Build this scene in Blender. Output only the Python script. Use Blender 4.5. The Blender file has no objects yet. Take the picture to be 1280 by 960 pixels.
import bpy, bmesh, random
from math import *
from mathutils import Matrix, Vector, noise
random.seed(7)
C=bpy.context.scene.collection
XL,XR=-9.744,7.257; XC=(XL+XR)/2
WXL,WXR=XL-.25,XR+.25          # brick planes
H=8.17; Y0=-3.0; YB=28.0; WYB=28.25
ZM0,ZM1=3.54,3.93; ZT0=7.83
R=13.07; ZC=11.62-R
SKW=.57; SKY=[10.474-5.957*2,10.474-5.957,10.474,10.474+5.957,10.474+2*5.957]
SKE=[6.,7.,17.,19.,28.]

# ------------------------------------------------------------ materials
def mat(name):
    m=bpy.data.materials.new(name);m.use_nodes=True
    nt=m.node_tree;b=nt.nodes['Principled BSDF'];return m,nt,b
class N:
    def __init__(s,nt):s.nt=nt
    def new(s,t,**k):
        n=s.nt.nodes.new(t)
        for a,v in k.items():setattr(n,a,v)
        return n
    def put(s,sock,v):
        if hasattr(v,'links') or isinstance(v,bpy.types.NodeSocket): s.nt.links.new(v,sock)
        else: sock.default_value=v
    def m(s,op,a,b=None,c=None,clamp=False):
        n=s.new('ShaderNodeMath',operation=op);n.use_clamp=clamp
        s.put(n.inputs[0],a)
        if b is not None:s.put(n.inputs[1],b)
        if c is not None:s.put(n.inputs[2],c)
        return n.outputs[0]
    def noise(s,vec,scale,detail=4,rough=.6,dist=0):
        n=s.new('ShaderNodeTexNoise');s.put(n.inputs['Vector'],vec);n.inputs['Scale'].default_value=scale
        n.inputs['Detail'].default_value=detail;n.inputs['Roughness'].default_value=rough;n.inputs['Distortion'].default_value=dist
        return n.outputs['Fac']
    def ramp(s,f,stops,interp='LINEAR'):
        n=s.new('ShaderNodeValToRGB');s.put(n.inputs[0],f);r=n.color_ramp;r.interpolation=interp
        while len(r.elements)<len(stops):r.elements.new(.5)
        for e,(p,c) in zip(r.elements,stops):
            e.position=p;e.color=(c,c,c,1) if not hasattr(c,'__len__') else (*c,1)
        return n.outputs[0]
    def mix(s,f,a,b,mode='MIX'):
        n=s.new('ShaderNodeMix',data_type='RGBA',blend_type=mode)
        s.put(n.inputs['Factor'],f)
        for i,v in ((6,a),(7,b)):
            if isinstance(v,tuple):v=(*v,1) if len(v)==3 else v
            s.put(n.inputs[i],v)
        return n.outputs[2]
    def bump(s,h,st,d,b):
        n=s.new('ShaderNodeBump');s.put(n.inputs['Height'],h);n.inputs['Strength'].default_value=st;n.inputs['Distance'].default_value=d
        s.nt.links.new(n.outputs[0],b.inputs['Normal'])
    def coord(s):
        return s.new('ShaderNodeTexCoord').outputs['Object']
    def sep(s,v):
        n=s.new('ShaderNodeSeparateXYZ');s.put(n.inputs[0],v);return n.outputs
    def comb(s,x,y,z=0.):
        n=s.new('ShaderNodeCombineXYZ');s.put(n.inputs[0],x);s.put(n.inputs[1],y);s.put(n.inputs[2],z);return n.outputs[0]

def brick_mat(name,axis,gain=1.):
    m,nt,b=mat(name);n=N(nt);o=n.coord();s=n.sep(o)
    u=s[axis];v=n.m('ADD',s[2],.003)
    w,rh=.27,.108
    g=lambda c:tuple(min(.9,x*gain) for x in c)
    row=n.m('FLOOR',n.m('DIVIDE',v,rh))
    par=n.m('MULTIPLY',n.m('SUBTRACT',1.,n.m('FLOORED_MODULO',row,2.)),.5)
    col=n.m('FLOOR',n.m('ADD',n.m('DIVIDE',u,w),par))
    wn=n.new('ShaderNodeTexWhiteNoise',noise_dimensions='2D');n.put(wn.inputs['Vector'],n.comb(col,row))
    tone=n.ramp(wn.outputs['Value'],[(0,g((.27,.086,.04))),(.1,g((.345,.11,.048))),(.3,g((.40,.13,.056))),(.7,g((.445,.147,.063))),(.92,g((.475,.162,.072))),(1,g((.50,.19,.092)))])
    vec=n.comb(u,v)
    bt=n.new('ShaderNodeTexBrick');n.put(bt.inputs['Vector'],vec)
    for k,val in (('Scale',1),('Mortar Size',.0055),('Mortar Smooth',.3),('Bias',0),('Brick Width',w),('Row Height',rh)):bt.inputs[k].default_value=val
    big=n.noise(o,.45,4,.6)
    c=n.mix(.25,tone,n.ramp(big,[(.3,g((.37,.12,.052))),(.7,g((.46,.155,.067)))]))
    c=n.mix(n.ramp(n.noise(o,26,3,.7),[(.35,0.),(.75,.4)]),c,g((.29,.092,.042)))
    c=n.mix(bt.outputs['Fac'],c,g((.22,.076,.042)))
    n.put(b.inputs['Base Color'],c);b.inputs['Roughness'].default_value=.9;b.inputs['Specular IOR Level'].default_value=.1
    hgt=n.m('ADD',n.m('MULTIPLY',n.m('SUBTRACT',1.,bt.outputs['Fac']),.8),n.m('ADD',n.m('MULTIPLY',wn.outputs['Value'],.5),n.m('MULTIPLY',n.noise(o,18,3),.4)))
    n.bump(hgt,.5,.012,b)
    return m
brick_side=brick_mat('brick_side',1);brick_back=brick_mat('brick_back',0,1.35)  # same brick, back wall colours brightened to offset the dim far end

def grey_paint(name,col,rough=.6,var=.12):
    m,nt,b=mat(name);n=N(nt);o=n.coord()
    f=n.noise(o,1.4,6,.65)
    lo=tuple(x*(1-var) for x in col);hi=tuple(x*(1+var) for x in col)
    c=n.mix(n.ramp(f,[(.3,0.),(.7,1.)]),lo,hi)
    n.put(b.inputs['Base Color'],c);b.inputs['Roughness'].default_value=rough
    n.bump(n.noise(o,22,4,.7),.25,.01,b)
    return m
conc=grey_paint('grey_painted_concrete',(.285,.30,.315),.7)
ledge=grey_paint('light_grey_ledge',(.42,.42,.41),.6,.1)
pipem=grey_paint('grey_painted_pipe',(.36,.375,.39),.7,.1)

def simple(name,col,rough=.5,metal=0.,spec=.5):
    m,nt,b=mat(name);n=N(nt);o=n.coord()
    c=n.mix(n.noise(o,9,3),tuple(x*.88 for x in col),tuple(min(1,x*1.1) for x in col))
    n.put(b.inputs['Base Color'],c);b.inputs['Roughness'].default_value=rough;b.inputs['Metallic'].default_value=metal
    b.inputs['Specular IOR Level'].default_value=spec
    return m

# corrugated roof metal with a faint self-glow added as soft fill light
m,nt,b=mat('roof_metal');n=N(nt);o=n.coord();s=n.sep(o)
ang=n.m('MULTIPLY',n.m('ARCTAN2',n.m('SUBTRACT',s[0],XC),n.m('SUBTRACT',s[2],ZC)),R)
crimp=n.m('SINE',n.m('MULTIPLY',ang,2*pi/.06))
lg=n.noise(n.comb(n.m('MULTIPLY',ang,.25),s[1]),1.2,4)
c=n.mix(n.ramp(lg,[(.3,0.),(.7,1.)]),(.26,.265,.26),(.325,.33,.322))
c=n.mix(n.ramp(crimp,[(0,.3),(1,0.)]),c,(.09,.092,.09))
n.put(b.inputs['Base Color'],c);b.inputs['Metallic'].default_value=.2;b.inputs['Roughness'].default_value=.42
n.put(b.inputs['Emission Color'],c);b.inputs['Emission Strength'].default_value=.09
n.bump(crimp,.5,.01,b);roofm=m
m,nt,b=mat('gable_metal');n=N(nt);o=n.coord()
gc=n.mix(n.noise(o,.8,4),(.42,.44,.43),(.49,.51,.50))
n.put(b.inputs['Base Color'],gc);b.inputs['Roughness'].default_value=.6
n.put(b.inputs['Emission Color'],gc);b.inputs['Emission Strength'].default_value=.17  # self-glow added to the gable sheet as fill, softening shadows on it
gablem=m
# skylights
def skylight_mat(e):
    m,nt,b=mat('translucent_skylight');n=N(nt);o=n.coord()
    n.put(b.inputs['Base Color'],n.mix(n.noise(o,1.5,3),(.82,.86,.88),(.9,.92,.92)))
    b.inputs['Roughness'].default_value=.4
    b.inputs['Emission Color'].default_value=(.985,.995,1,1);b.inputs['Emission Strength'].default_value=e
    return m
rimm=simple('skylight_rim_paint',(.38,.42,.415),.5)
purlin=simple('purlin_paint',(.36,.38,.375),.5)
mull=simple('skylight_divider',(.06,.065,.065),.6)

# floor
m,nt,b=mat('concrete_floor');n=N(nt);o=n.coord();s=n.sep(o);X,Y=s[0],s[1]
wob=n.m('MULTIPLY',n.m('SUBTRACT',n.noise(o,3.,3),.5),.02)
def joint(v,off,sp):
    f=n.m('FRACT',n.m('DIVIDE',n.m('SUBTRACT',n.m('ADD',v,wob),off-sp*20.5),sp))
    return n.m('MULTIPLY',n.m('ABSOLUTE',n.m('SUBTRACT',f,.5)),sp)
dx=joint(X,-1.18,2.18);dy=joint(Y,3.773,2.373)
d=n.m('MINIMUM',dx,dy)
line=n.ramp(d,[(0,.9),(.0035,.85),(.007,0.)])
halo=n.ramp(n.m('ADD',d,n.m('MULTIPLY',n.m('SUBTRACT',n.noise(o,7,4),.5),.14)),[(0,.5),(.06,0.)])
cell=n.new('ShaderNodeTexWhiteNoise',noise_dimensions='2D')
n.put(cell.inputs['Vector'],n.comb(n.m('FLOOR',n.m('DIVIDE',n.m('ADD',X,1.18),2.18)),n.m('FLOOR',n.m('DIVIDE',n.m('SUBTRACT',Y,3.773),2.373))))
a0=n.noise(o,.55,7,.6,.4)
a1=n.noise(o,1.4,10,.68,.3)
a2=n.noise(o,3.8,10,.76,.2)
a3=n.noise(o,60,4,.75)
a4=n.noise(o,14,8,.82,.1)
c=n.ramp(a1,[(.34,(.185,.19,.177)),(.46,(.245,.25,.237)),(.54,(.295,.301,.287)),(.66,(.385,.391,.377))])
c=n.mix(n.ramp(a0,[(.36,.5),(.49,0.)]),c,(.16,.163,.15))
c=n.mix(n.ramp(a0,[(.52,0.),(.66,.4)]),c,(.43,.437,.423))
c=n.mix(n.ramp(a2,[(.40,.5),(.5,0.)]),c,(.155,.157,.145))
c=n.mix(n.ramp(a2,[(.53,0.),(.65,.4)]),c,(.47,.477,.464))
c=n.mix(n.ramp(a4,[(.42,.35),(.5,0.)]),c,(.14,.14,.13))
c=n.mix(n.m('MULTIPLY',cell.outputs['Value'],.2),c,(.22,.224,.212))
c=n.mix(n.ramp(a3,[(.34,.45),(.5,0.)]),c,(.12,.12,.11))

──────

• **Your goal**
Return exactly the lines that run from the top of the listing above to the line containing "SKE=[6.,7.,17.,19.,28.]", please, keeping both end lines and leaving out everything else.

• **Exercise solution**
Build this scene in Blender. Output only the Python script. Use Blender 4.5. The Blender file has no objects yet. Take the picture to be 1280 by 960 pixels.
import bpy, bmesh, random
from math import *
from mathutils import Matrix, Vector, noise
random.seed(7)
C=bpy.context.scene.collection
XL,XR=-9.744,7.257; XC=(XL+XR)/2
WXL,WXR=XL-.25,XR+.25          # brick planes
H=8.17; Y0=-3.0; YB=28.0; WYB=28.25
ZM0,ZM1=3.54,3.93; ZT0=7.83
R=13.07; ZC=11.62-R
SKW=.57; SKY=[10.474-5.957*2,10.474-5.957,10.474,10.474+5.957,10.474+2*5.957]
SKE=[6.,7.,17.,19.,28.]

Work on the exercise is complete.